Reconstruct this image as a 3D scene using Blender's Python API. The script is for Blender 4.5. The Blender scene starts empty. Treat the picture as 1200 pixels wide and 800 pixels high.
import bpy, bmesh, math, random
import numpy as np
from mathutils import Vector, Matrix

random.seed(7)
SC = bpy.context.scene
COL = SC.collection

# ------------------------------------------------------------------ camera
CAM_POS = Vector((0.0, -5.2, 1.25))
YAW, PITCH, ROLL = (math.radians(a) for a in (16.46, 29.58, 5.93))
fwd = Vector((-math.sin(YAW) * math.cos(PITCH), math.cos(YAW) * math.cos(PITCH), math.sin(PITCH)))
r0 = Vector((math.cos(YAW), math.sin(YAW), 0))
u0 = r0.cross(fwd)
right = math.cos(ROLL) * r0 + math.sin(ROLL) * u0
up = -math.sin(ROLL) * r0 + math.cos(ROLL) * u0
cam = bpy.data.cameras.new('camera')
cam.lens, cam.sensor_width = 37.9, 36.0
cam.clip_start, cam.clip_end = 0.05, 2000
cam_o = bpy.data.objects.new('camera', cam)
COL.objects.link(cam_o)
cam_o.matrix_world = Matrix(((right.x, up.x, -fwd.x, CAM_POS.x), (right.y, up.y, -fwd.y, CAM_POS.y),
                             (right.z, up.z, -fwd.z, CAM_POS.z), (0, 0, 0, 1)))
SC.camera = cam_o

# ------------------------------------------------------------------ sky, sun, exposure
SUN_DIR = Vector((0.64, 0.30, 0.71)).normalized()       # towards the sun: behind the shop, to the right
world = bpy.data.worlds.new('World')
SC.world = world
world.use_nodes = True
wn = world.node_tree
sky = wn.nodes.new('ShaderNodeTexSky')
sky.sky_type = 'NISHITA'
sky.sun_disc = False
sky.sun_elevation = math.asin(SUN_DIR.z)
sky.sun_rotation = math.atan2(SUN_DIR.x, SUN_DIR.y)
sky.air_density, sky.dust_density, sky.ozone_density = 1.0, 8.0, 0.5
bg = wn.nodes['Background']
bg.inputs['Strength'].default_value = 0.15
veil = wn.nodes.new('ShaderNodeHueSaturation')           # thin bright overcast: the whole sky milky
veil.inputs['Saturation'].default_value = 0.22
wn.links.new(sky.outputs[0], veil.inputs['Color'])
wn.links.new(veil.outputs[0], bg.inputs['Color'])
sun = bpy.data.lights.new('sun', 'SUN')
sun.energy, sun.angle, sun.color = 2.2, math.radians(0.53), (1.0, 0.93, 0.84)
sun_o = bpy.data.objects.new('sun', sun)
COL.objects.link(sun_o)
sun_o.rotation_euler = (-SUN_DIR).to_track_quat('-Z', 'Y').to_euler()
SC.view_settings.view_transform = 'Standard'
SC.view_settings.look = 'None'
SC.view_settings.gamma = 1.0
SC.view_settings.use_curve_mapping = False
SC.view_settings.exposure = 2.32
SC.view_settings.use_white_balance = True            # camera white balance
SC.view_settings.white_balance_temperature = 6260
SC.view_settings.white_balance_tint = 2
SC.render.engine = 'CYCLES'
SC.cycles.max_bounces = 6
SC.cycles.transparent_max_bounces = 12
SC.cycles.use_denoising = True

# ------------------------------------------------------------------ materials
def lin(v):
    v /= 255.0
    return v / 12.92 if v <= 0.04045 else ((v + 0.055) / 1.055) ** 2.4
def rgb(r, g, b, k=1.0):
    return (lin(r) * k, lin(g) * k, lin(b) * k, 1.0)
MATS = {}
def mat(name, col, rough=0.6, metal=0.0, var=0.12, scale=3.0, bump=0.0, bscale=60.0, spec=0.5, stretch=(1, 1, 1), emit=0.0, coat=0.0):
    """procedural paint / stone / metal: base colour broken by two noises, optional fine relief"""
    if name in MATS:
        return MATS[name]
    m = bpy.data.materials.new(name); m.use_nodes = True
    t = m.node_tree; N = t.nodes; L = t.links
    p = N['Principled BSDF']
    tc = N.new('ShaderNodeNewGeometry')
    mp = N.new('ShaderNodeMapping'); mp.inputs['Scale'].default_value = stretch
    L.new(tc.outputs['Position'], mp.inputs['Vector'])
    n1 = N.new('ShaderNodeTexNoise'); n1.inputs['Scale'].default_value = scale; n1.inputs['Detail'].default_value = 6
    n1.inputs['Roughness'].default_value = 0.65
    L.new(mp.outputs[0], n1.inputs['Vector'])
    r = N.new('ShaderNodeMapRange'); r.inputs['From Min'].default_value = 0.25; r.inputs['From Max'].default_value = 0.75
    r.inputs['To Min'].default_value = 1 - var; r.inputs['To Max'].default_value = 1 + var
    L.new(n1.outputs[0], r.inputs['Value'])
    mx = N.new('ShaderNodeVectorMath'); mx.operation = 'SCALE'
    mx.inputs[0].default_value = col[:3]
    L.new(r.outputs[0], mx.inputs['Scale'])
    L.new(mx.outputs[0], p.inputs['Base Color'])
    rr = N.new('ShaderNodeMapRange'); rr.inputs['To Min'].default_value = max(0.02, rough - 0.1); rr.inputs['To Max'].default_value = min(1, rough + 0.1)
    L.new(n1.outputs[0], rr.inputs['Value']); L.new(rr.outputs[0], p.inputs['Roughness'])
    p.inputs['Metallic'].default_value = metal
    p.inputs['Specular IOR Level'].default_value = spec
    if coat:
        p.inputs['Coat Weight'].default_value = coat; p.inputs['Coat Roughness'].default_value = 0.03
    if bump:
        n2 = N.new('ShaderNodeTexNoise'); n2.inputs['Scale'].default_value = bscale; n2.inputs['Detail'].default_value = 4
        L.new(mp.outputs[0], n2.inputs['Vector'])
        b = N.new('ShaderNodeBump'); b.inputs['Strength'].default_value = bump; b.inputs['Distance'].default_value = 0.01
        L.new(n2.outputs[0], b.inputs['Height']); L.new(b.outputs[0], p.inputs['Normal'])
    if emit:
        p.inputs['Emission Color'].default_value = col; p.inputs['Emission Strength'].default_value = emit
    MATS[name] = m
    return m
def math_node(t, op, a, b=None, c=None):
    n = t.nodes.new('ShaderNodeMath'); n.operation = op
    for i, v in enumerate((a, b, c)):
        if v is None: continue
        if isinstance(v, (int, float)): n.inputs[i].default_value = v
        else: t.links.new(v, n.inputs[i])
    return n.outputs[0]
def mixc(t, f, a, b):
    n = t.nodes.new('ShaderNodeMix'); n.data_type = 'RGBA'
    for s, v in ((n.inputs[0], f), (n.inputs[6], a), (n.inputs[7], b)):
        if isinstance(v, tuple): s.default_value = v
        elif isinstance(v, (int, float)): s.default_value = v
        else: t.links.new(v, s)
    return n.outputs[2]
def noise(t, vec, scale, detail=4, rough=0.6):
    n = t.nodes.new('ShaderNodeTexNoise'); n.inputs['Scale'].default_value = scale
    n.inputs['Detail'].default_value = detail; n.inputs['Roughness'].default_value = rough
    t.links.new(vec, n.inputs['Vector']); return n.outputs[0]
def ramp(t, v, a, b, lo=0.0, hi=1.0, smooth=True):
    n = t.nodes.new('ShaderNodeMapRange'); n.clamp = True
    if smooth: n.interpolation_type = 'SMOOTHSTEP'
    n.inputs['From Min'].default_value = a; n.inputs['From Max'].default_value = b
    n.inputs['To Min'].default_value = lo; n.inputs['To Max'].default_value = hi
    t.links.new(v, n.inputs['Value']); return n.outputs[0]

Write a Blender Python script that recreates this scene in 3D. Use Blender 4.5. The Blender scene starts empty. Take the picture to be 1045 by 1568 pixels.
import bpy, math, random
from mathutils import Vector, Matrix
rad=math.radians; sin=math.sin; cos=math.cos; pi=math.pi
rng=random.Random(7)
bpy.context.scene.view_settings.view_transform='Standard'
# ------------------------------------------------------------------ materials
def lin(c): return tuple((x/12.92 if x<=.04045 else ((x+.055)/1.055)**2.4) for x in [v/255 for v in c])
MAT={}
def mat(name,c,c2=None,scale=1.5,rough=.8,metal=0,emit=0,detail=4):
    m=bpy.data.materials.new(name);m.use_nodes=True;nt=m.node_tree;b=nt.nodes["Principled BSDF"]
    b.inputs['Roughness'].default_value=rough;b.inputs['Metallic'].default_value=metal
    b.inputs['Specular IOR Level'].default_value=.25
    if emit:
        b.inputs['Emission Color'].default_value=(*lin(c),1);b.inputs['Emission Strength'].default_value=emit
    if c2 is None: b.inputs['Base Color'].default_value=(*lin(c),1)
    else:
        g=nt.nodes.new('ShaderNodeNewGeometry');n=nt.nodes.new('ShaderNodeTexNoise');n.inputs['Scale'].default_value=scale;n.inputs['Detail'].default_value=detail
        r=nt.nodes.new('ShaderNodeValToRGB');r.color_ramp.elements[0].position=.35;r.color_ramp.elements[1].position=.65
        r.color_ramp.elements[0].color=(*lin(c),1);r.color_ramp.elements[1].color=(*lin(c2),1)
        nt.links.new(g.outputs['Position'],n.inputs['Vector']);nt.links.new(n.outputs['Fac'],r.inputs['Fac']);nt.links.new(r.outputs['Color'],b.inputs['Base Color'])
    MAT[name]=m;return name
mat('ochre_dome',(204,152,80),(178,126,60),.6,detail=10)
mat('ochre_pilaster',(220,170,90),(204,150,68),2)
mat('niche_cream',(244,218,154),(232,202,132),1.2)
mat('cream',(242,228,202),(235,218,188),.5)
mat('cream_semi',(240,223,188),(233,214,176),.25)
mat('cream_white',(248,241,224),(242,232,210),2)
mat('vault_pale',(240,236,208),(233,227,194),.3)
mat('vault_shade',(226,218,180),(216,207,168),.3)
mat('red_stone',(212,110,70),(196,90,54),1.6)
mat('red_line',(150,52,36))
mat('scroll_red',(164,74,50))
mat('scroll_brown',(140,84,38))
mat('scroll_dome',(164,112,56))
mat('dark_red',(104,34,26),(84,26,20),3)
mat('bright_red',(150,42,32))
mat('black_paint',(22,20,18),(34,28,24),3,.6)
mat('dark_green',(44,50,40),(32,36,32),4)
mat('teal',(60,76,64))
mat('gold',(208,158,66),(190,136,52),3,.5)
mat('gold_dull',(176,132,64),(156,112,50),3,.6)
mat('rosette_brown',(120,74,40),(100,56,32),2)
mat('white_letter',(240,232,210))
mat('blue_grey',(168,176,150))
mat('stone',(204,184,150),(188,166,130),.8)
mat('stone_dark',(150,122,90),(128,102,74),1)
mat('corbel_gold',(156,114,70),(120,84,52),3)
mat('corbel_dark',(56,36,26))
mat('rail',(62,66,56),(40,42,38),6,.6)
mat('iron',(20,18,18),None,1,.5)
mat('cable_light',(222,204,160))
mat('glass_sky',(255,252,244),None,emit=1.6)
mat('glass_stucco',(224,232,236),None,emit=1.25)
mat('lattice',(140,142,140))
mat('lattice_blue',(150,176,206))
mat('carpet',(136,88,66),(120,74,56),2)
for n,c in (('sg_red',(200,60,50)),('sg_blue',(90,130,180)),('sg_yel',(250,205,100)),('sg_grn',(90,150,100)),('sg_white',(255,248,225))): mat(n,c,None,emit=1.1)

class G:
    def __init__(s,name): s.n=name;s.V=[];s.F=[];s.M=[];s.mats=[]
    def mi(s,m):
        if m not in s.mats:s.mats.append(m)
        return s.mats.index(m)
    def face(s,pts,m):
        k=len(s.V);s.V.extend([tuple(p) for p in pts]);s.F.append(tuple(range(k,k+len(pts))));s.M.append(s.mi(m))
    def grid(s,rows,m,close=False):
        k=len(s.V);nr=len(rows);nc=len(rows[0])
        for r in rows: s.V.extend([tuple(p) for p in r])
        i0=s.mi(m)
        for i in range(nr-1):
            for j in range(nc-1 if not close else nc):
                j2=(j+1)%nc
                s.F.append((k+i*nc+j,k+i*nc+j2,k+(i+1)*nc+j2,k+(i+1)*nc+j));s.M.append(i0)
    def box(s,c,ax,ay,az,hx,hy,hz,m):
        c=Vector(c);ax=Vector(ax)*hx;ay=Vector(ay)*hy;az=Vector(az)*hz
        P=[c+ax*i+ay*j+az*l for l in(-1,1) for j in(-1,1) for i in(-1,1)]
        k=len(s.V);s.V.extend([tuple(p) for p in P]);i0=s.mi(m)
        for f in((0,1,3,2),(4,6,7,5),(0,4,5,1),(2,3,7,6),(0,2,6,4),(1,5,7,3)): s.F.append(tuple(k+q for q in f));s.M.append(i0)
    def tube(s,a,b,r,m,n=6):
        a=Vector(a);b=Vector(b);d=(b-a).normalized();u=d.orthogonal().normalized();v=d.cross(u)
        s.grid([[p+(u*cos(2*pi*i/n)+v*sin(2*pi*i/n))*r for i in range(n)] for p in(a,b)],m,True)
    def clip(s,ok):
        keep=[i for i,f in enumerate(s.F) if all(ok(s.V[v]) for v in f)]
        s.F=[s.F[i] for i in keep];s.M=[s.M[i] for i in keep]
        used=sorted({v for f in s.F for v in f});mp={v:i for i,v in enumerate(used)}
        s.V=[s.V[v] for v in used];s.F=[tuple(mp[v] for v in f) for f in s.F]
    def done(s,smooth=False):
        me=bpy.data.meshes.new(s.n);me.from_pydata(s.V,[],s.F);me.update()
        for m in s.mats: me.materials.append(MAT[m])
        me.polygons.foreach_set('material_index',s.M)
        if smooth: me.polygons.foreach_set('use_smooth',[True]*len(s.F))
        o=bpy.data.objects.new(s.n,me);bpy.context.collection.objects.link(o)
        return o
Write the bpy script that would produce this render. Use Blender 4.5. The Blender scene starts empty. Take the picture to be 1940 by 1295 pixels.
------------------------------
Write out exactly the lines from the start of the material through the line with "SC.camera = cam_o". No other output is expected.

Reconstruct this image as a 3D scene using Blender's Python API. The script is for Blender 4.5. The Blender scene starts empty. Treat the picture as 1200 pixels wide and 800 pixels high.
import bpy, bmesh, math, random
import numpy as np
from mathutils import Vector, Matrix

random.seed(7)
SC = bpy.context.scene
COL = SC.collection

# ------------------------------------------------------------------ camera
CAM_POS = Vector((0.0, -5.2, 1.25))
YAW, PITCH, ROLL = (math.radians(a) for a in (16.46, 29.58, 5.93))
fwd = Vector((-math.sin(YAW) * math.cos(PITCH), math.cos(YAW) * math.cos(PITCH), math.sin(PITCH)))
r0 = Vector((math.cos(YAW), math.sin(YAW), 0))
u0 = r0.cross(fwd)
right = math.cos(ROLL) * r0 + math.sin(ROLL) * u0
up = -math.sin(ROLL) * r0 + math.cos(ROLL) * u0
cam = bpy.data.cameras.new('camera')
cam.lens, cam.sensor_width = 37.9, 36.0
cam.clip_start, cam.clip_end = 0.05, 2000
cam_o = bpy.data.objects.new('camera', cam)
COL.objects.link(cam_o)
cam_o.matrix_world = Matrix(((right.x, up.x, -fwd.x, CAM_POS.x), (right.y, up.y, -fwd.y, CAM_POS.y),
                             (right.z, up.z, -fwd.z, CAM_POS.z), (0, 0, 0, 1)))
SC.camera = cam_o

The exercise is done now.